### Information shown

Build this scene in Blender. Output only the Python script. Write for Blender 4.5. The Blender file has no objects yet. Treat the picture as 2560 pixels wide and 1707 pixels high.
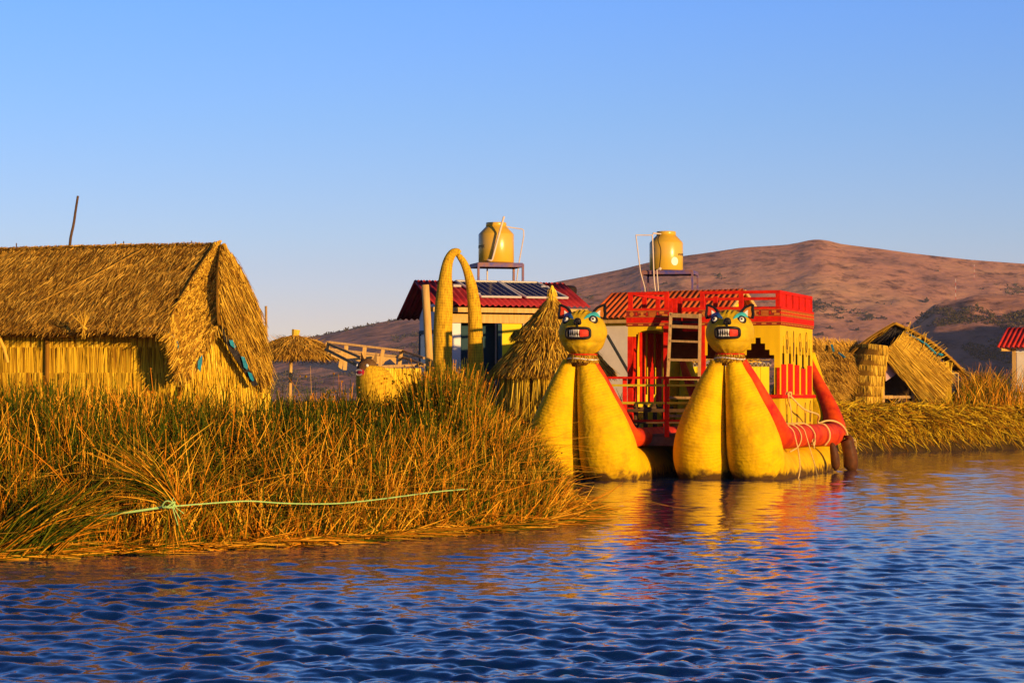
import bpy, math, random
import numpy as np
from mathutils import Vector, Matrix

SC = bpy.context.scene
COL = SC.collection
rng = np.random.default_rng(7)
random.seed(7)
R = math.radians

# ------------------------------------------------------------------ camera, world, sun, exposure
F, HOR, CAMH = 6022.0, 990.0, 1.91          # focal length in photo pixels, horizon row, eye height
cam = bpy.data.cameras.new("camera")
cam.sensor_width = 36.0
cam.lens = F / 2560.0 * 36.0
cam.shift_y = (HOR - 853.5) / 2560.0
cam.clip_start, cam.clip_end = 0.5, 12000.0
camo = bpy.data.objects.new("camera", cam)
COL.objects.link(camo)
camo.location = (0, 0, CAMH)
camo.rotation_euler = (R(90), 0, 0)
SC.camera = camo

SUN_AZ, SUN_EL = 39.0, 6.3                  # to the right behind the camera, low
sv = Vector((math.sin(R(SUN_AZ)) * math.cos(R(SUN_EL)), -math.cos(R(SUN_AZ)) * math.cos(R(SUN_EL)), math.sin(R(SUN_EL))))
world = bpy.data.worlds.new("World")
SC.world = world
world.use_nodes = True
wn, wl = world.node_tree.nodes, world.node_tree.links
sky = wn.new("ShaderNodeTexSky")
sky.sky_type = 'NISHITA'
sky.sun_disc = False
sky.sun_elevation = R(SUN_EL)
sky.sun_rotation = R(180 - SUN_AZ)
sky.altitude = 3800
sky.air_density, sky.dust_density, sky.ozone_density = 1.0, 0.6, 2.0
tc = wn.new("ShaderNodeTexCoord")
sx = wn.new("ShaderNodeSeparateXYZ")
wl.new(tc.outputs["Generated"], sx.inputs[0])
ramp = wn.new("ShaderNodeValToRGB")
wl.new(sx.outputs["Z"], ramp.inputs[0])
SKY_RAMP = [(0.0, (1.08, 0.68, 0.58)), (0.032, (1.07, 0.70, 0.72)), (0.048, (1.02, 0.745, 0.82)), (0.065, (0.95, 0.78, 0.87)), (0.115, (0.80, 0.83, 1.03)),
            (0.165, (0.70, 0.87, 1.26)), (0.26, (0.36, 0.66, 1.12)), (0.5, (0.13, 0.34, 0.72)), (1.0, (0.07, 0.18, 0.46))]
el = ramp.color_ramp.elements
while len(el) < len(SKY_RAMP):
    el.new(0.5)
for e, (p, c) in zip(el, SKY_RAMP):
    e.position = p
    e.color = (*c, 1)
mx = wn.new("ShaderNodeMix")
mx.data_type = 'RGBA'
mx.blend_type = 'MULTIPLY'
mx.inputs[0].default_value = 1.0
wl.new(sky.outputs[0], mx.inputs[6])
wl.new(ramp.outputs[0], mx.inputs[7])
bg = wn["Background"]
bg.inputs[1].default_value = 0.15
wl.new(mx.outputs[2], bg.inputs[0])

sun = bpy.data.lights.new("sun", 'SUN')
sun.energy = 5.0
sun.angle = R(0.5)
sun.color = (1.0, 0.63, 0.25)
suno = bpy.data.objects.new("sun", sun)
COL.objects.link(suno)
suno.rotation_euler = sv.to_track_quat('Z', 'Y').to_euler()
suno.location = (20, -20, 30)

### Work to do
Give again, word for word, every line from the top of the data through the line with "R = math.radians", both ends included, and exclude the pictures.

### Answer in full
Build this scene in Blender. Output only the Python script. Write for Blender 4.5. The Blender file has no objects yet. Treat the picture as 2560 pixels wide and 1707 pixels high.
import bpy, math, random
import numpy as np
from mathutils import Vector, Matrix

SC = bpy.context.scene
COL = SC.collection
rng = np.random.default_rng(7)
random.seed(7)
R = math.radians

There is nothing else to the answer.